## WHAT THIS TASK INVOLVES
Quote exactly, and only, the lines from the one with "dup(b0,FX(1102,2.115),(0,0,-.1),'orange oil bottle" down to the one with "dup(bd,FX(1160,2.12),(0,0,.1))", both included.

## MATERIAL
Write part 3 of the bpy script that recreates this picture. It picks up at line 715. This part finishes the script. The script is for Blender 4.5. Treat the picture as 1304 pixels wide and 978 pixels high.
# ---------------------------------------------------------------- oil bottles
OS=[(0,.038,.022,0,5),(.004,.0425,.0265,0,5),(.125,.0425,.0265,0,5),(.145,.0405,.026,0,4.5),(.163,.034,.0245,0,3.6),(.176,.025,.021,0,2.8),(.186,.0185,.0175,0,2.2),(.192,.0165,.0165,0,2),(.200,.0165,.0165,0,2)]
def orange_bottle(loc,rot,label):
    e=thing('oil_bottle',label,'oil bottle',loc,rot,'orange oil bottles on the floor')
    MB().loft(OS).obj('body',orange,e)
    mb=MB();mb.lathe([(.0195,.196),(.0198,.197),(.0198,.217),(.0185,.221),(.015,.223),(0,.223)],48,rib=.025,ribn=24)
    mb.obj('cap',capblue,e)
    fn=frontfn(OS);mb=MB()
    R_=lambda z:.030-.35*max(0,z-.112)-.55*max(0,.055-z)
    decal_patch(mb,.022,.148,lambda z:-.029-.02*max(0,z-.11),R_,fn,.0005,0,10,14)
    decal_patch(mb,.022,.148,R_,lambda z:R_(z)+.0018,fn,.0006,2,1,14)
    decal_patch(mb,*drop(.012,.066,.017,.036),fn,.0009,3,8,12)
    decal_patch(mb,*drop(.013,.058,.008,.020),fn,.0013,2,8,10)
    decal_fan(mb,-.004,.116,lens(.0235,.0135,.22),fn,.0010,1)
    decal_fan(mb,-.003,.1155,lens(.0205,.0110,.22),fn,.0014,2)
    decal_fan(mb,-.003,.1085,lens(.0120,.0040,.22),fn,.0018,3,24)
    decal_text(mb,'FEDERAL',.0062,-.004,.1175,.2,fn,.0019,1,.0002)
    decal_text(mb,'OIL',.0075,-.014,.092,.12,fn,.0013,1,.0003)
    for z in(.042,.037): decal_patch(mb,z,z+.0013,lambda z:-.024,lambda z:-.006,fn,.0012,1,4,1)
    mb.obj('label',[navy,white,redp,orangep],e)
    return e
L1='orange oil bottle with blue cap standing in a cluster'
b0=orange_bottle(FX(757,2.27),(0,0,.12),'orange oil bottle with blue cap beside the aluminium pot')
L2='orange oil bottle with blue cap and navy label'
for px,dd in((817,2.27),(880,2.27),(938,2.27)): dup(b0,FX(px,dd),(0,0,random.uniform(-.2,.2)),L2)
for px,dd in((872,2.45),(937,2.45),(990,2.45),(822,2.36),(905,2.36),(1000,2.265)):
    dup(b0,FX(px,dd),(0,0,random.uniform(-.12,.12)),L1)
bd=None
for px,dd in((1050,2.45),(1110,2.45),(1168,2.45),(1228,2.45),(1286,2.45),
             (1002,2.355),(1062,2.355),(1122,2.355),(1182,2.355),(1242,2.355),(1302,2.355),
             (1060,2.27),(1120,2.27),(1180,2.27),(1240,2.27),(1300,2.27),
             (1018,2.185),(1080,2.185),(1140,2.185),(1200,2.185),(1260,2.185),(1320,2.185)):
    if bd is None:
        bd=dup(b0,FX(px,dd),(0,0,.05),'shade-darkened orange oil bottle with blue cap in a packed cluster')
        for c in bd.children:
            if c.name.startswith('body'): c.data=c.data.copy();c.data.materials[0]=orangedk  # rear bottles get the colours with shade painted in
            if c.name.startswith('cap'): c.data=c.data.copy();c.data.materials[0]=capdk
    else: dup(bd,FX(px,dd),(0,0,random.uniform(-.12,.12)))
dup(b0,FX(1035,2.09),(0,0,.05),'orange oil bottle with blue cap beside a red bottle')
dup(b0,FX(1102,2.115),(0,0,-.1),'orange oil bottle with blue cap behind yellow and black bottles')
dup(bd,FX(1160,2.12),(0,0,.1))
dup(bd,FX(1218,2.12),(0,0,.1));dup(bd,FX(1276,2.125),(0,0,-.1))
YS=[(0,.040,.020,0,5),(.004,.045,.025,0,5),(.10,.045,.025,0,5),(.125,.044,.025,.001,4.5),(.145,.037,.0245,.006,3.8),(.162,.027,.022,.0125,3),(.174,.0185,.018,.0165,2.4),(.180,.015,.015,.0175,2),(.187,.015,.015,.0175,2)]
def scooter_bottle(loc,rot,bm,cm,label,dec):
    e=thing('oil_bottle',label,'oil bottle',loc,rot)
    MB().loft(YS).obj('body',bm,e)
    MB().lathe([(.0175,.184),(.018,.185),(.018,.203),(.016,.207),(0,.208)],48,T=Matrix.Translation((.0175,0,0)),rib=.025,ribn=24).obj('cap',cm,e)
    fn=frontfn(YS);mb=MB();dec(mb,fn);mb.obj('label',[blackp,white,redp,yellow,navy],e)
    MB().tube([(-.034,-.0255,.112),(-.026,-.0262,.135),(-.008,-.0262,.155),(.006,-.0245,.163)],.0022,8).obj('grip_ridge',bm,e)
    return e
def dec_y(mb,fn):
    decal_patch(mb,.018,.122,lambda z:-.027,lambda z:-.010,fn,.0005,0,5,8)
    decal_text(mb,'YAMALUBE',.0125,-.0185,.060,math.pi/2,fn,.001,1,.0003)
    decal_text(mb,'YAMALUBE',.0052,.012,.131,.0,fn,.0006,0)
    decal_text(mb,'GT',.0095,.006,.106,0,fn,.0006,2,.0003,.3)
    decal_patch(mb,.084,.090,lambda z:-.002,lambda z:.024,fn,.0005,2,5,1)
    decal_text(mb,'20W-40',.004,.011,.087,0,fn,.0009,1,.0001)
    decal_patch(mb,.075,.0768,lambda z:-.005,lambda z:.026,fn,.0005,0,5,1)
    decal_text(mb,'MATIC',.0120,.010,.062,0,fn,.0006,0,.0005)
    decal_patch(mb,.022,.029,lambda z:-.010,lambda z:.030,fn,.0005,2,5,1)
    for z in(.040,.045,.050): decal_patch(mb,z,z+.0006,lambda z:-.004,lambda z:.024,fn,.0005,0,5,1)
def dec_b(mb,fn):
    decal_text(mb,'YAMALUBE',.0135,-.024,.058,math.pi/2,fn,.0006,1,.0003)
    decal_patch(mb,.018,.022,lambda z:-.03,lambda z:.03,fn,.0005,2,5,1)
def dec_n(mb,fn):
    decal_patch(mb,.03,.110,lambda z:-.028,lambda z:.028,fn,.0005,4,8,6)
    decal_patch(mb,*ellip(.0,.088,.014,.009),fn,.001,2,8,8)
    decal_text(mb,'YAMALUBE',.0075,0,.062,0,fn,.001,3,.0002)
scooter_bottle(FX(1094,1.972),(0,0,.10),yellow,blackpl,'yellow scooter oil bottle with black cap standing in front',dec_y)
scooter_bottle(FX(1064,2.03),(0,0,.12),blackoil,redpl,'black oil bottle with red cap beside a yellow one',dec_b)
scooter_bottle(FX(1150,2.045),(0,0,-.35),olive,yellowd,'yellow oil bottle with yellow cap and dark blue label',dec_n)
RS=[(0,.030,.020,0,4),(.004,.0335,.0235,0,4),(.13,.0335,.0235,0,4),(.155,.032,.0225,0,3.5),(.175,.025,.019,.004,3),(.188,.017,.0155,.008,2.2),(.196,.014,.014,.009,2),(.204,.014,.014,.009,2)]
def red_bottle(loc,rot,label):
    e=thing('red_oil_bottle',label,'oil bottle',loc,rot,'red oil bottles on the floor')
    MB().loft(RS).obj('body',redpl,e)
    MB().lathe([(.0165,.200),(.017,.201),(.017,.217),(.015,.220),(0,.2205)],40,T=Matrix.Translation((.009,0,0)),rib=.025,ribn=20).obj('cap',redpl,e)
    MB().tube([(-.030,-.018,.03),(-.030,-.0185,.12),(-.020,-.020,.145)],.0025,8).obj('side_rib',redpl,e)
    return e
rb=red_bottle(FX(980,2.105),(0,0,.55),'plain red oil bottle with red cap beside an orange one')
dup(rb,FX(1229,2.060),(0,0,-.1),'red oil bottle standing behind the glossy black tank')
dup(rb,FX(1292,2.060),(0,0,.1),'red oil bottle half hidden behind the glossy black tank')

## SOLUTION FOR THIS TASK
dup(b0,FX(1102,2.115),(0,0,-.1),'orange oil bottle with blue cap behind yellow and black bottles')
dup(bd,FX(1160,2.12),(0,0,.1))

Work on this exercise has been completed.